Written By Kashif Shamim Siddiqui
When we talk about elder persons, the image of aging parents immediately comes to mind—especially those who are abandoned or left to suffer in silence. They are the very people who once nurtured us with unconditional love, yet in the autumn of their lives, many face neglect, loneliness, and heartbreak.
Every year, the International Day of Older Persons reminds us of the dignity, wisdom, and sacrifices of our elderly. It is a day meant to honor them—but for countless parents and grandparents, it passes like every other day: unnoticed, overshadowed by loneliness, abandonment, and silent suffering.
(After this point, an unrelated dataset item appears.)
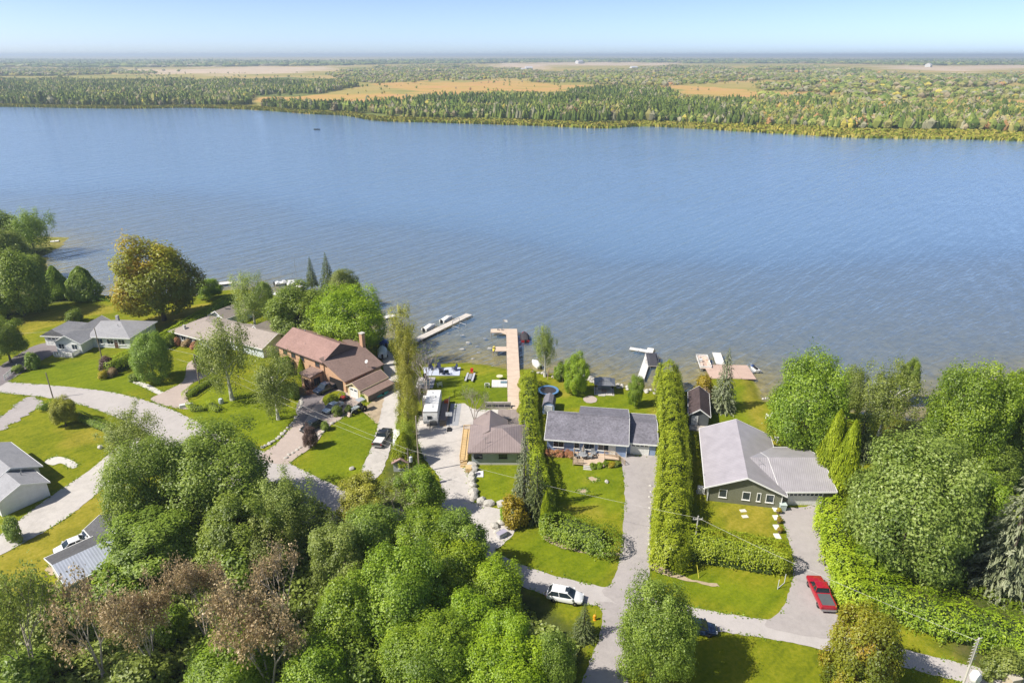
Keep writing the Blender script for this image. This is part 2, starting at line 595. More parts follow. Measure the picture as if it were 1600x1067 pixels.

From the very beginning of a child’s life, parents dedicate themselves to unconditional love. They sacrifice meals, wear old clothes, work multiple jobs, and endure endless hardships so their children can grow up with opportunities and respect.
Their lives revolve around nurturing, protecting, and guiding. Yet tragically, when the twilight of life arrives, many parents find themselves left behind—forgotten by the very children they raised with sleepless nights and aching hearts.
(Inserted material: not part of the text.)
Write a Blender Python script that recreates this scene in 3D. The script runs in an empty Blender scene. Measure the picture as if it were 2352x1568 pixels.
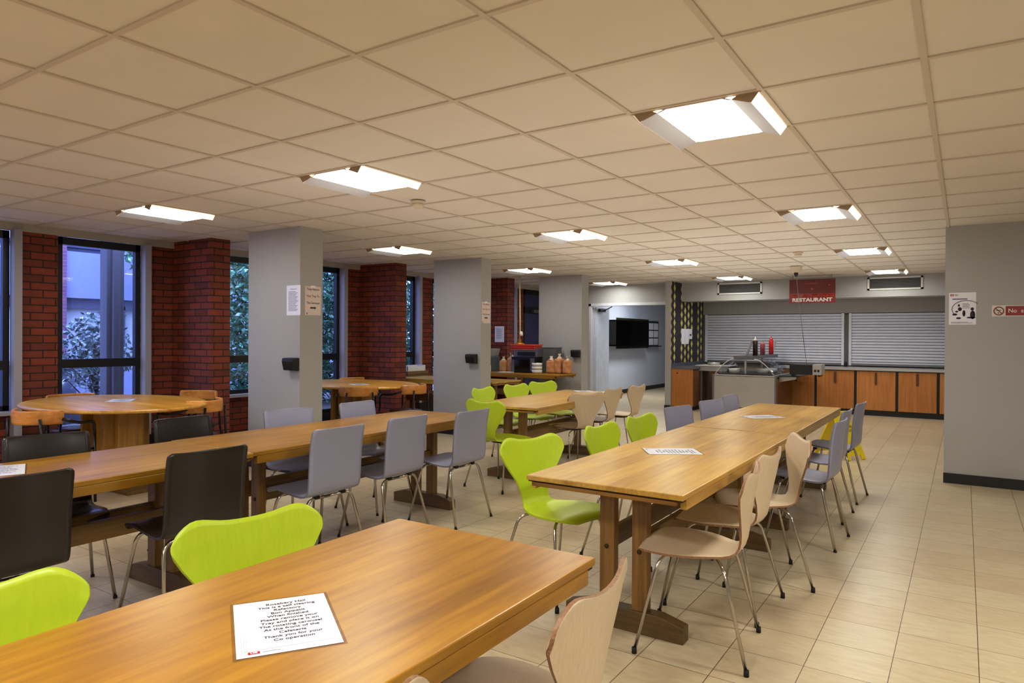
import bpy, bmesh, math, random
from mathutils import Vector, Matrix
random.seed(7)
PI = math.pi
C = bpy.context.scene.collection
CE = 2.4267            # ceiling height
GX, GY, GS = -0.1352, 2.4667, 0.6   # ceiling grid origin and pitch

# ------------------------------------------------------------------ helpers
def lin(c):
    return tuple((v/12.92 if v <= 0.04045 else ((v+0.055)/1.055)**2.4) for v in (x/255 for x in c)) + (1,)

class NT:
    def __init__(s, name):
        s.m = bpy.data.materials.new(name); s.m.use_nodes = True
        s.t = s.m.node_tree; s.n = s.t.nodes
        s.b = s.n['Principled BSDF']
    def node(s, typ, **kw):
        nd = s.n.new(typ)
        for k, v in kw.items():
            if isinstance(k, str) and hasattr(nd, k): setattr(nd, k, v)
        return nd
    def link(s, a, b): s.t.links.new(a, b)
    def setb(s, **kw):
        for k, v in kw.items(): s.b.inputs[k.replace('_', ' ')].default_value = v
        return s

def mat(name, col, rough=0.5, metal=0.0, var=0.06, scale=6.0, spec=0.5, coat=0.0, emit=None, estr=0.0):
    """plain procedural material with a soft noise variation"""
    k = NT(name); k.setb(Roughness=rough, Metallic=metal)
    k.b.inputs['Specular IOR Level'].default_value = spec
    if coat: k.setb(Coat_Weight=coat, Coat_Roughness=0.08)
    tc = k.node('ShaderNodeTexCoord'); nz = k.node('ShaderNodeTexNoise')
    nz.inputs['Scale'].default_value = scale; nz.inputs['Detail'].default_value = 3
    k.link(tc.outputs['Object'], nz.inputs['Vector'])
    r = k.node('ShaderNodeValToRGB'); c = lin(col)
    r.color_ramp.elements[0].position = 0.3; r.color_ramp.elements[1].position = 0.7
    r.color_ramp.elements[0].color = tuple(max(0, v*(1-var)) for v in c[:3]) + (1,)
    r.color_ramp.elements[1].color = tuple(min(1, v*(1+var)) for v in c[:3]) + (1,)
    k.link(nz.outputs['Fac'], r.inputs['Fac']); k.link(r.outputs['Color'], k.b.inputs['Base Color'])
    if emit:
        k.b.inputs['Emission Color'].default_value = lin(emit); k.b.inputs['Emission Strength'].default_value = estr
    return k.m

def wood(name, dark, light, rough=0.3, lo=0.28, hi=0.72, axis='Y', stretch=14.0, scale=2.2, coat=0.3, band=0.11, bump=0.015):
    """plank wood, grain running along the given object axis"""
    k = NT(name); k.setb(Roughness=rough, Coat_Weight=coat*0.0)
    k.b.inputs['Specular IOR Level'].default_value = 0.5+coat*0.6
    tc = k.node('ShaderNodeTexCoord'); mp = k.node('ShaderNodeMapping')
    s = {'X': (1, stretch, stretch), 'Y': (stretch, 1, stretch), 'Z': (stretch, stretch, 1)}[axis]
    mp.inputs['Scale'].default_value = s
    oi = k.node('ShaderNodeObjectInfo'); ad = k.node('ShaderNodeVectorMath', operation='ADD')
    sc = k.node('ShaderNodeVectorMath', operation='SCALE'); sc.inputs['Scale'].default_value = 17.0
    cx = k.node('ShaderNodeCombineXYZ')
    for i in range(3): k.link(oi.outputs['Random'], cx.inputs[i])
    k.link(cx.outputs[0], sc.inputs[0]); k.link(tc.outputs['Object'], ad.inputs[0]); k.link(sc.outputs[0], ad.inputs[1])
    k.link(ad.outputs[0], mp.inputs['Vector'])
    n1 = k.node('ShaderNodeTexNoise'); n1.inputs['Scale'].default_value = scale; n1.inputs['Detail'].default_value = 8; n1.inputs['Roughness'].default_value = 0.62
    k.link(mp.outputs[0], n1.inputs['Vector'])
    # board-to-board tone: stepped across the grain
    sp = k.node('ShaderNodeSeparateXYZ'); k.link(ad.outputs[0], sp.inputs[0])
    dv = k.node('ShaderNodeMath', operation='DIVIDE'); dv.inputs[1].default_value = band
    k.link(sp.outputs[0 if axis != 'X' else 1], dv.inputs[0])
    fl = k.node('ShaderNodeMath', operation='FLOOR'); k.link(dv.outputs[0], fl.inputs[0])
    wn = k.node('ShaderNodeTexWhiteNoise', noise_dimensions='1D'); k.link(fl.outputs[0], wn.inputs['W'])
    n2 = k.node('ShaderNodeTexNoise'); n2.inputs['Scale'].default_value = 1.6; n2.inputs['Detail'].default_value = 2
    k.link(ad.outputs[0], n2.inputs['Vector'])
    m1 = k.node('ShaderNodeMath', operation='MULTIPLY_ADD'); m1.inputs[1].default_value = 0.2; m1.inputs[2].default_value = -0.10
    k.link(wn.outputs['Value'], m1.inputs[0])
    m2 = k.node('ShaderNodeMath', operation='ADD'); k.link(n1.outputs['Fac'], m2.inputs[0]); k.link(m1.outputs[0], m2.inputs[1])
    m3 = k.node('ShaderNodeMath', operation='MULTIPLY_ADD'); m3.inputs[1].default_value = 0.5; k.link(n2.outputs['Fac'], m3.inputs[0]); k.link(m2.outputs[0], m3.inputs[2])
    m4 = k.node('ShaderNodeMath', operation='SUBTRACT'); m4.inputs[1].default_value = 0.25; k.link(m3.outputs[0], m4.inputs[0])
    r = k.node('ShaderNodeValToRGB'); r.color_ramp.elements[0].position = lo; r.color_ramp.elements[1].position = hi
    r.color_ramp.elements[0].color = lin(dark); r.color_ramp.elements[1].color = lin(light)
    k.link(m4.outputs[0], r.inputs['Fac']); k.link(r.outputs['Color'], k.b.inputs['Base Color'])
    rr = k.node('ShaderNodeMapRange'); rr.inputs['To Min'].default_value = rough; rr.inputs['To Max'].default_value = rough*1.25
    k.link(n2.outputs['Fac'], rr.inputs['Value']); k.link(rr.outputs[0], k.b.inputs['Roughness'])
    return k.m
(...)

Across Pakistan, the plight of the elderly is worsening. Old age homes, once a rare phenomenon in our culture, are now filled with abandoned parents. Some were sent away because their children felt they were a “burden.” Others still live in their homes but are emotionally exiled—confined to a room, rarely spoken to, treated like an obligation rather than a blessing.
The most heartbreaking cases are those of abuse, where parents endure verbal assaults or even physical harm from their own offspring.
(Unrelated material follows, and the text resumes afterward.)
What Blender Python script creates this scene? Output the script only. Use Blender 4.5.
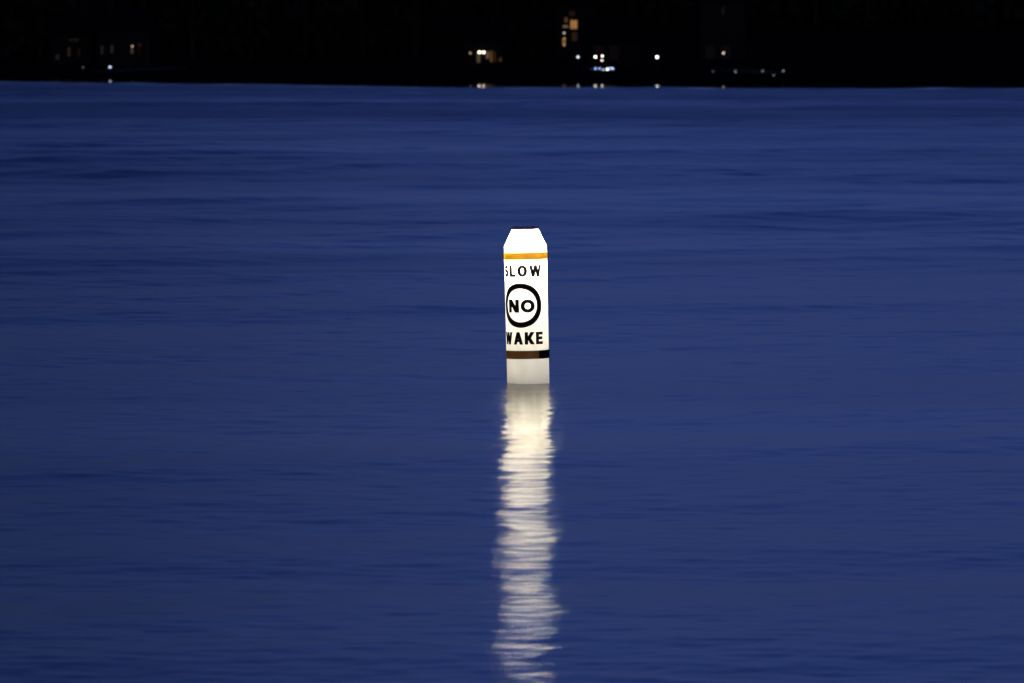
import bpy, math, random
import numpy as np
R_ = math.radians
C = bpy.context.scene
for o in list(bpy.data.objects): bpy.data.objects.remove(o)
random.seed(7); rng = np.random.default_rng(11)

# ---------------------------------------------------------------- camera
W, H, F = 1024, 683, 5689.0
CAM_H, BUOY_D = 1.775, 30.6
PITCH = math.atan((341.5-52)/F)
cd = bpy.data.cameras.new('camera'); cam = bpy.data.objects.new('camera', cd); C.collection.objects.link(cam)
cam.location = (0, 0, CAM_H); cam.rotation_euler = (math.pi/2-PITCH, 0, 0)
cd.sensor_width = 36; cd.lens = 36*F/W; cd.clip_start = .5; cd.clip_end = 6000
cd.dof.use_dof = True; cd.dof.focus_distance = 30.6; cd.dof.aperture_fstop = 10
C.camera = cam
# ---------------------------------------------------------------- sky: deep dusk, sun just below the horizon
SUN_EL, SUN_ROT = R_(6.0), R_(180)
w = bpy.data.worlds.new('World'); C.world = w; w.use_nodes = True
nt = w.node_tree; bg = nt.nodes['Background']
sky = nt.nodes.new('ShaderNodeTexSky'); sky.sky_type = 'NISHITA'; sky.sun_disc = False
sky.sun_elevation = SUN_EL; sky.sun_rotation = SUN_ROT; sky.ozone_density = 4.0; sky.air_density = 1.0; sky.dust_density = .6
SKY_STRENGTH = .109
# added sky mottling, and a leftward dimming put in to darken the water
tc = nt.nodes.new('ShaderNodeTexCoord')
mpg = nt.nodes.new('ShaderNodeMapping'); mpg.inputs['Scale'].default_value = (1.4, 1.4, 9)
nz = nt.nodes.new('ShaderNodeTexNoise'); nz.inputs['Scale'].default_value = 1.3; nz.inputs['Detail'].default_value = 3
mr = nt.nodes.new('ShaderNodeMapRange'); mr.inputs[1].default_value = .3; mr.inputs[2].default_value = .7
mr.inputs[3].default_value = .86; mr.inputs[4].default_value = 1.12
sx = nt.nodes.new('ShaderNodeSeparateXYZ')
mx = nt.nodes.new('ShaderNodeMapRange'); mx.inputs[1].default_value = -.10; mx.inputs[2].default_value = .02
mx.inputs[3].default_value = .60; mx.inputs[4].default_value = 1.0; mx.interpolation_type = 'SMOOTHSTEP'
mm = nt.nodes.new('ShaderNodeMath'); mm.operation = 'MULTIPLY'
m2 = nt.nodes.new('ShaderNodeVectorMath'); m2.operation = 'MULTIPLY'
tint = nt.nodes.new('ShaderNodeVectorMath'); tint.operation = 'MULTIPLY'; tint.inputs[1].default_value = (.55, .445, 1.05)
L = nt.links.new
L(tc.outputs['Generated'], mpg.inputs[0]); L(mpg.outputs[0], nz.inputs['Vector']); L(nz.outputs[0], mr.inputs[0])
L(tc.outputs['Generated'], sx.inputs[0]); L(sx.outputs[0], mx.inputs[0])
L(mr.outputs[0], mm.inputs[0]); L(mx.outputs[0], mm.inputs[1])
L(sky.outputs[0], tint.inputs[0]); L(tint.outputs[0], m2.inputs[0]); L(mm.outputs[0], m2.inputs[1])
L(m2.outputs[0], bg.inputs[0]); bg.inputs[1].default_value = SKY_STRENGTH
# last afterglow of the sun, very weak and soft
sd = bpy.data.lights.new('sun', 'SUN'); sd.energy = .004; sd.angle = R_(15); sd.color = (1, .85, .7)
so = bpy.data.objects.new('sun', sd); C.collection.objects.link(so); so.rotation_euler = (R_(84), 0, R_(25))
C.view_settings.view_transform = 'Standard'; C.view_settings.look = 'None'
C.view_settings.exposure = 0; C.view_settings.gamma = 1; C.view_settings.use_curve_mapping = False
C.render.resolution_x, C.render.resolution_y = W, H
C.render.engine = 'CYCLES'; C.cycles.max_bounces = 10; C.cycles.sample_clamp_indirect = 80

# ---------------------------------------------------------------- helpers
def at(px, py, Y):
    "point seen at that pixel of the photograph, Y metres out"
    dx, dz = (px-W/2)/F, (H/2-py)/F
    fy = math.cos(PITCH)+dz*math.sin(PITCH); fz = -math.sin(PITCH)+dz*math.cos(PITCH)
    return (dx/fy*Y, Y, CAM_H+fz/fy*Y)
def mat(name, col, rough=.7, noise=0, nscale=3., emit=None, es=0, spec=.5, metal=0):
    m = bpy.data.materials.new(name); m.use_nodes = True; t = m.node_tree; b = t.nodes['Principled BSDF']
    b.inputs['Base Color'].default_value = (*col, 1); b.inputs['Roughness'].default_value = rough
    b.inputs['Specular IOR Level'].default_value = spec; b.inputs['Metallic'].default_value = metal
    if noise:
        c = t.nodes.new('ShaderNodeTexCoord'); n = t.nodes.new('ShaderNodeTexNoise'); n.inputs['Scale'].default_value = nscale
        n.inputs['Detail'].default_value = 5
        r = t.nodes.new('ShaderNodeMix'); r.data_type = 'RGBA'
        r.inputs[6].default_value = (*[max(0, x*(1-noise)) for x in col], 1); r.inputs[7].default_value = (*[x*(1+noise) for x in col], 1)
        t.links.new(c.outputs['Object'], n.inputs['Vector']); t.links.new(n.outputs[0], r.inputs[0]); t.links.new(r.outputs[2], b.inputs['Base Color'])
    if emit:
        b.inputs['Emission Color'].default_value = (*emit, 1); b.inputs['Emission Strength'].default_value = es
    return m
class MB:
    def __init__(s): s.v = []; s.f = []
    def add(s, vs, fs):
        n = len(s.v); s.v += [tuple(p) for p in vs]; s.f += [tuple(i+n for i in f) for f in fs]; return s
    def box(s, x0, x1, y0, y1, z0, z1):
        return s.add([(x0,y0,z0),(x1,y0,z0),(x1,y1,z0),(x0,y1,z0),(x0,y0,z1),(x1,y0,z1),(x1,y1,z1),(x0,y1,z1)],
                     [(0,3,2,1),(4,5,6,7),(0,1,5,4),(1,2,6,5),(2,3,7,6),(3,0,4,7)])
    def lathe(s, prof, n=48, cx=0, cy=0, cap=True):
        vs = [(cx+r*math.cos(2*math.pi*i/n), cy+r*math.sin(2*math.pi*i/n), z) for r, z in prof for i in range(n)]
        fs = [(k*n+i, k*n+(i+1) % n, (k+1)*n+(i+1) % n, (k+1)*n+i) for k in range(len(prof)-1) for i in range(n)]
        if cap: fs += [tuple(range(n))[::-1], tuple((len(prof)-1)*n+i for i in range(n))]
        return s.add(vs, fs)
    def build(s, name, m, parent=None, smooth=False, **kw):
        me = bpy.data.meshes.new(name); me.from_pydata(s.v, [], s.f); me.update()
        if m: me.materials.append(m)
        if smooth: me.polygons.foreach_set('use_smooth', [True]*len(me.polygons)); me.set_sharp_from_angle(angle=R_(35))
        o = bpy.data.objects.new(name, me); C.collection.objects.link(o); o.parent = parent
        for k, v in kw.items(): o[k] = v
        return o
def thing(name, label, cat, loc, group=None):
    o = bpy.data.objects.new(name, None); C.collection.objects.link(o); o.location = loc
    o.empty_display_size = .3; o['label'] = label; o['category'] = cat
    if group: o['group'] = group
    return o

# ---------------------------------------------------------------- water: one sheet of real waves
def ybound(x):        # where the ruffled lake meets the sheltered calm strip under the far shore
    return np.interp(x, [-60, -31, -14, -4, 20, 60], [366, 342, 310, 286, 277, 280])+2.0*np.sin(x*.35)+1.2*np.sin(x*.9+1)
rows = [-400, -200, -100, -50, -25, -12, -5, 0, 3]; y = 4.0
while y < 13: rows.append(y); y += .06
while y < 420: rows.append(y); y += max(.015, y*.0013)
rows += [430, 445, 470, 500, 540, 600, 700, 900, 1400]
rows = np.array(rows); ny = len(rows)
uc = np.linspace(-1, 1, 341); uo = 1+np.array([.01,.03,.08,.2,.5,1.2,3,8,20,60])
u = np.concatenate([-uo[::-1], uc, uo]); nx = len(u)
hw = np.maximum(rows, 8)*.115+1.4
X = hw[:, None]*np.sign(u)[None]*np.minimum(np.abs(u), 1)[None]
ex = np.maximum(np.abs(u)-1, 0)/60
X = X+np.sign(u)[None]*ex[None]*2500
Y = np.repeat(rows[:, None], nx, 1)
dy = np.gradient(rows)[:, None]*np.ones((1, nx)); dx = np.gradient(X, axis=1)
cell = np.maximum(dy, dx*.6)
NW = 170
lam = np.exp(rng.uniform(math.log(.065), math.log(9), NW)); lam.sort()
ang = rng.normal(R_(-16), R_(46), NW)
SLOPE = .045
wt = np.interp(lam, [.12, .4, .7, 1.5, 3, 9], [1.35, 1, .45, .34, .42, .6])
sl = SLOPE*wt/np.sqrt((wt**2).sum())
# a low slanting swell on top of the ripples
lam = np.concatenate([lam, rng.uniform(1.1, 3.0, 9)]); ang = np.concatenate([ang, rng.normal(R_(-24), R_(7), 9)]); sl = np.concatenate([sl, np.full(9, .0044)])
Z = np.zeros_like(X)
for l, a, s in zip(lam, ang, sl):
    k = 2*math.pi/l; ph = rng.uniform(0, 6.28)
    wgt = np.clip((l/cell-2.2)/2.5, 0, 1)
    if l > .5: wgt = wgt*(1+1.3*np.clip((Y-30)/45, 0, 1))      # out of the lee of the near shore the waves build up
    Z += wgt*s*math.sqrt(2)/k*np.sin(k*(X*math.sin(a)+Y*math.cos(a))+ph)
# gusts: the ripples are stronger in some patches than in others
g = np.ones_like(X)
for _ in range(9):
    kk = 2*math.pi/rng.uniform(5, 45); aa = rng.uniform(0, 6.28); g += .11*np.sin(kk*(X*math.sin(aa)+Y*math.cos(aa))+rng.uniform(0, 6.28))
calm = 1-np.clip((Y-ybound(X)+6)/8, 0, 1)
edge = Y+6*np.sin(X*.09+.5)+3*np.sin(X*.23)
gust_belt = np.clip((edge-135)/25, 0, 1)*np.clip((420-edge)/14, 0, 1)*(1-.75*np.exp(-((edge-203)/9)**2))   # a rougher, wind-brushed belt
Z *= np.clip(g, .8, 1.25)*calm
me = bpy.data.meshes.new('water')
V = np.stack([X, Y, Z], -1).reshape(-1, 3)
idx = np.arange(ny*nx).reshape(ny, nx)
Q = np.stack([idx[:-1, :-1], idx[:-1, 1:], idx[1:, 1:], idx[1:, :-1]], -1).reshape(-1, 4)
me.vertices.add(len(V)); me.vertices.foreach_set('co', V.ravel())
me.loops.add(Q.size); me.loops.foreach_set('vertex_index', Q.ravel().astype(np.int32))
me.polygons.add(len(Q)); me.polygons.foreach_set('loop_start', (np.arange(len(Q))*4).astype(np.int32))
me.polygons.foreach_set('loop_total', np.full(len(Q), 4, np.int32)); me.polygons.foreach_set('use_smooth', np.ones(len(Q), bool))
ca = me.attributes.new('calm', 'FLOAT', 'POINT'); ca.data.foreach_set('value', (1-calm).ravel())
la = me.attributes.new('gust_belt', 'FLOAT', 'POINT'); la.data.foreach_set('value', (1+.30*gust_belt).ravel())
me.update(); me.validate()
water = bpy.data.objects.new('water', me); C.collection.objects.link(water); water['kind'] = 'structure'
m = bpy.data.materials.new('lake_water'); m.use_nodes = True; t = m.node_tree; b = t.nodes['Principled BSDF']
b.inputs['Base Color'].default_value = (.002, .006, .018, 1); b.inputs['IOR'].default_value = 1.333
def N(k, **kw):
    n = t.nodes.new(k)
    for a, v in kw.items(): setattr(n, a, v)
    return n
g_ = N('ShaderNodeNewGeometry'); sp = N('ShaderNodeSeparateXYZ'); t.links.new(g_.outputs['Position'], sp.inputs[0])
r1 = N('ShaderNodeMapRange'); t.links.new(sp.outputs[1], r1.inputs[0])
for i, v in zip((1, 2, 3, 4), (14, 90, .188, .22)): r1.inputs[i].default_value = v
mp = N('ShaderNodeMapping'); mp.inputs['Scale'].default_value = (.03, .08, 1); t.links.new(g_.outputs['Position'], mp.inputs[0])
n1 = N('ShaderNodeTexNoise'); n1.inputs['Scale'].default_value = 1; n1.inputs['Detail'].default_value = 4; t.links.new(mp.outputs[0], n1.inputs['Vector'])
r2 = N('ShaderNodeMapRange'); t.links.new(n1.outputs[0], r2.inputs[0])
for i, v in zip((1, 2, 3, 4), (.35, .65, .9, 1.1)): r2.inputs[i].default_value = v
mu = N('ShaderNodeMath', operation='MULTIPLY'); t.links.new(r1.outputs[0], mu.inputs[0]); t.links.new(r2.outputs[0], mu.inputs[1])
at_ = N('ShaderNodeAttribute'); at_.attribute_name = 'calm'
mi = N('ShaderNodeMix'); mi.data_type = 'FLOAT'; t.links.new(at_.outputs['Fac'], mi.inputs[0]); al = N('ShaderNodeAttribute'); al.attribute_name = 'gust_belt'; m3 = N('ShaderNodeMath', operation='MULTIPLY')
t.links.new(mu.outputs[0], m3.inputs[0]); t.links.new(al.outputs['Fac'], m3.inputs[1])
tg = N('ShaderNodeCombineXYZ'); tg.inputs[1].default_value = 1; t.links.new(tg.outputs[0], b.inputs['Tangent'])   # the finest ripples run across the view
an = N('ShaderNodeMapRange'); t.links.new(at_.outputs['Fac'], an.inputs[0]); an.inputs[3].default_value = .76; an.inputs[4].default_value = 0; t.links.new(an.outputs[0], b.inputs['Anisotropic'])
t.links.new(m3.outputs[0], mi.inputs[2]); mi.inputs[3].default_value = .035
t.links.new(mi.outputs[0], b.inputs['Roughness'])
me.materials.append(m)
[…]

Even in death, neglect continues. There are stories of children who, upon losing a parent, call welfare organizations to handle funeral rites—outsourcing grief with money, instead of honoring the memory of the souls who gave them life. No final embrace, no prayers whispered, just a door closed forever on the ones who once opened it with love.
But not all is lost. Rays of hope shine through the darkness. Many sons and daughters remain devoted, standing by their parents in every phase of life. Daughters, especially, often remain deeply connected even after marriage—caring with tenderness and love. These children live by the teachings of faith: the Hadith that says “Heaven lies under the feet of mothers” and the Quranic verses that command kindness and honor toward parents. Such children not only gain peace and blessings in this life but also a promise of high rank in the hereafter.
Yet, as society modernizes, human connection seems to weaken. Technology connects us to the world, but often disconnects us from our own families. The younger generation must be taught the true value of parents—through schools, dramas, films, social media campaigns, and community initiatives. Awareness is vital, but more than that, empathy must be nurtured.
We must remember: no success is real if it comes at the cost of breaking a parent’s heart. True success is measured by the prayers of our parents, whispered with tears of joy, not sorrow.
On this World Day of Elder People, let us move beyond symbolic gestures. Let us pledge not to let our elders spend their final years in loneliness or despair. Let us give them the same warmth, care, and love they once gave us—because their happiness is not only our responsibility but also our greatest blessing.